The way to overcome that is to open the trunk, and pull on a little black nylon strap (approximately near the location of the charging door) that manually releases the charger lock.

Not great, but doesn't make my top-10 PITA list either.

a
I have seen a similar behavior. If unlocking doesn't release the port I haven't had to use the manual release as I just use the app or the car screen to unlock the port.
 
This seems to happen to me about 25% of the time. Like some others on the thread, I open the rear passenger side door. On rare ocassion, I needed to enter the App. I also noticed that if my permissions were set too restrictively on IOS (for example, not giving the App permission to know your location while in the background it would occur more often - i.e. only "while using" the App). This week, it happened on Monday, but not this morning. On Monday, I had completed my charge. I seem to remember this happening regardless of charge state, but less often if a charge was in progress.
 
This seems to happen to me about 25% of the time. Like some others on the thread, I open the rear passenger side door. On rare ocassion, I needed to enter the App. I also noticed that if my permissions were set too restrictively on IOS (for example, not giving the App permission to know your location while in the background it would occur more often - i.e. only "while using" the App). This week, it happened on Monday, but not this morning. On Monday, I had completed my charge. I seem to remember this happening regardless of charge state, but less often if a charge was in progress.

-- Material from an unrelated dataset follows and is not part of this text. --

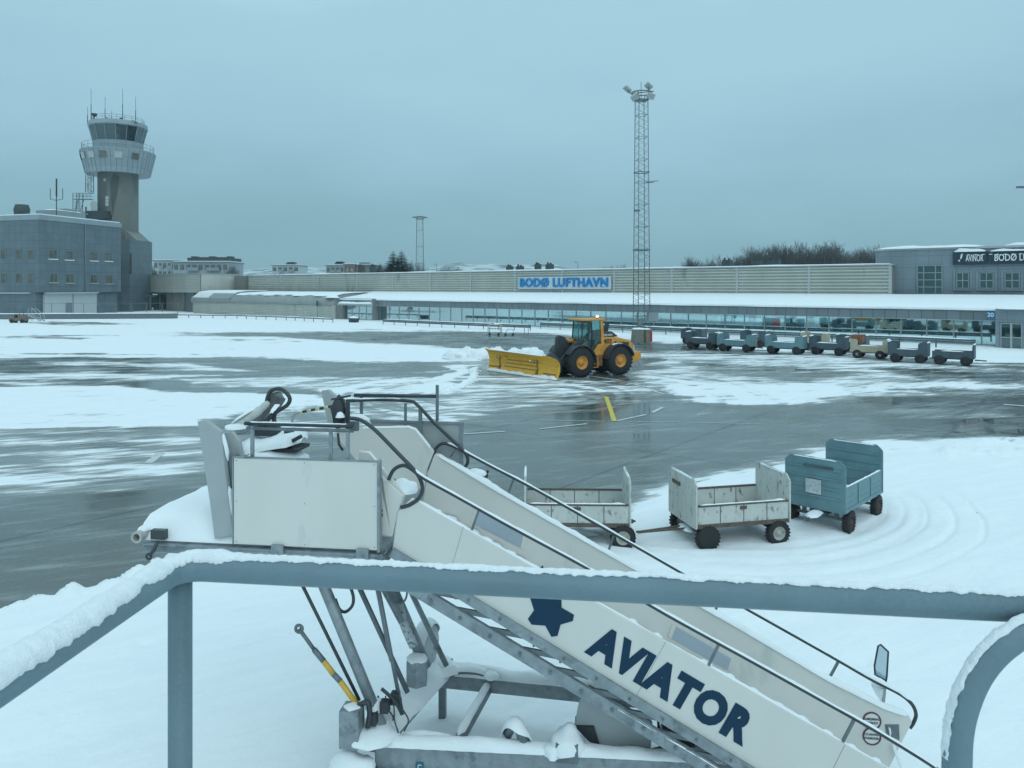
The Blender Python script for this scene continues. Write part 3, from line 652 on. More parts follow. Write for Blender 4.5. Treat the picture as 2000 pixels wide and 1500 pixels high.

If your car is asleep it will happen. If your car is charging it is not asleep, so it should never happen in that case (if it does, it is an unrelated problem with detecting the presence of the phone key).
 
  • Like
Reactions: Big Earl
Always keep your car plugged in if you can: your car will condition the battery for longer overall life while plugged into a power source.

People worry too much about that. Tesla engineered their cars to work for a wide variety of lifestyles, including people who live in apartments or who are otherwise unable to charge every day. If the batteries were as delicate as your comment implies, then the battery failures experienced by such owners would be dramatic. The sort of tiny differences that might actually be seen from not plugging in daily will likely amount to a few miles of range (if that) in ten years. I'll sacrifice that range to not have to fumble with an annoying latch system on the charge port every day I drive.
 
  • Like
Reactions: Big Earl
That's never worked for me; I must depress the handle enough to actually unlatch the door before I can unlock the charge port. At least one other person has reported the same in this thread. I don't doubt that a slight depress works for some, but perhaps there's some critical range where it works without unlatching and I've never found it, or maybe there's some interaction with the phone-as-key -- and we all know how flaky and variable that can be!

Also and FWIW, since we're griping about this, if I use the app to unlock the charge port, most of the time, after I hit the "unlock" button, the port does not unlock. The options on the app change (IIRC, "stop charging" appears or disappears, but I don't recall which), whereupon hitting "unlock" again does what it's supposed to do.

Overall, this minor annoyance is one of the reasons I usually don't plug in to charge at home unless my range drops below 200 miles (on my 325-mile LR RWD Model 3). It's just not worth the hassle to recover just a few miles of range.

I take it back! It DOES work, but ONLY if the car is asleep. I guess that’s why when I was testing I couldn’t make it work. Let your car go fully to sleep, and when you come out and press the door handle on the rear about halfway you’ll actually hear an electronic sound, but the screen won’t light up, the door won’t make any unlatch sounds, but the light under the charging flap will light up green. That means it’s actually woken up.

Awesome. That solves my fully opening the door annoyance.